I costi e le finalità al di là della propaganda –

In un Paese come il nostro, in cui ogni anno aumentano i giovani che vogliono far parte del servizio civile, non si comprende perché mai un ministro, per di più con delega alle Infrastrutture e alle Mobilità sostenibili, debba presentare e sostenere una proposta di legge alla Camera in cui sichiede il ritorno del servizio di leva.
Negli ultimi anni l’Italia ha registrato un sorprendente aumento di ragazzi e ragazze tra i 18 e 28 anni che chiedono di assistere anziani, minori, immigrati, disabili e malati. Nella sola Lombardia sono 3.144 i giovani che hanno risposto al bando nazionale per il servizio civile e che vorrebbero attivarsi per la difesa ecologica, per la salvaguardia del patrimonio ambientale, per la promozione della cultura, del turismo e dei diritti umani. Vi è pure chi volontariamente vorrebbe prestarsi per intervenire con la Protezione civile nel dare supporto ai cittadini in difficoltà in caso di calamità naturali, alluvioni o terremoto.
Eppure c’è chi deve andare controcorrente: «La leva militare? È una forma di educazione al servizio della comunità, di disciplina, di attenzione al prossimo e rispetto per sé stessi e per gli altri che potrà avere effetti molto positivi, ne sono convinto» ha detto alla stampa il ministro delle Infrastrutture (lui, milanese che il militare lo ha fatto sotto casa, a Milano). C’è stato un tempo in cui il servizio di leva rispondeva a scopi ben precisi: proprio la naja riuscì a mettere d’accordo i mille dialetti di un Italia che faticava a capirsi e favori la scoperta di altre zone d’Italia da parte dei ragazzi arruolati. Ma erano altri tempi e con altre esigenze di difesa.
La tesi del ministro Salvini non soltanto non sta in piedi, ma opportunamente trova un freno nella dichiarazione del suo collega vicepresidente del Consiglio Antonio Tajani:
«Sarebbe troppo costoso». Non male neppure la dichiarazione proveniente dall’opposizione: «Nelle mani dei giovani vogliamo vedere il futuro, non il fucile» ha dichiarato Elly Schlein. Alla fine il ministro alla Difesa Crosetto (l’unico ad aver voce in capitolo) ha messo d’accordo tutti: «Le Forze armate non possono essere pensate come un luogo per educare i giovani.

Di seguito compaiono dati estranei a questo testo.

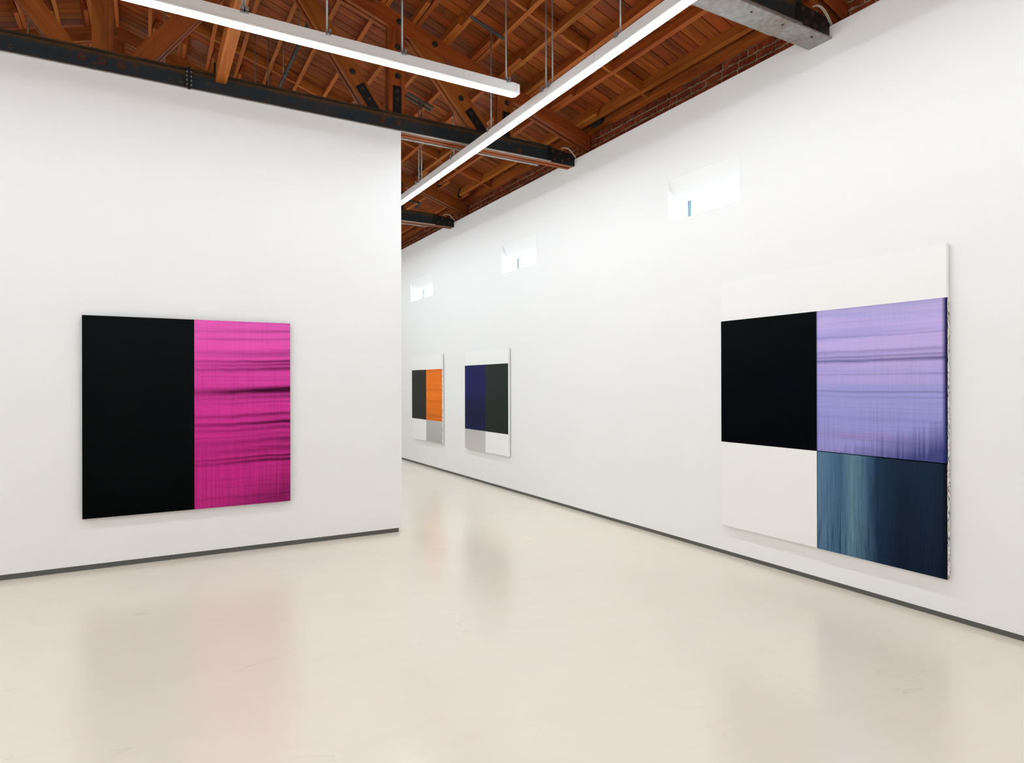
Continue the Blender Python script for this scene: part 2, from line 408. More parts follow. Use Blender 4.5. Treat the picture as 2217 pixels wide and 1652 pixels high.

Quel compito spetta alla famiglia e alla scuola».
Proviamo a guardare in faccia la realtà. In Italia ci sono circa 1.500 caserme non più utilizzate o abbandonate. Secondo i dati più recenti dell’Agenzia del Demanio, queste occupano spazi nei centri cittadini e sono spesso edifici vuoti e fatiscenti difficili da destinare a nuovi utilizzi, figuriamoci militari. Da queste pagine invitammo già il Ministero preposto a venderle. Provvedere a una nuova destinazione di queste strutture è importante per ridisegnare l’aspetto e le funzioni che nei prossimi anni avranno diversi quartieri cittadini.
In ogni caso i giovani possono starsene tranquilli: tra un paio di settimane, celebrate le elezioni europee, dell’argomento non si parlerà più.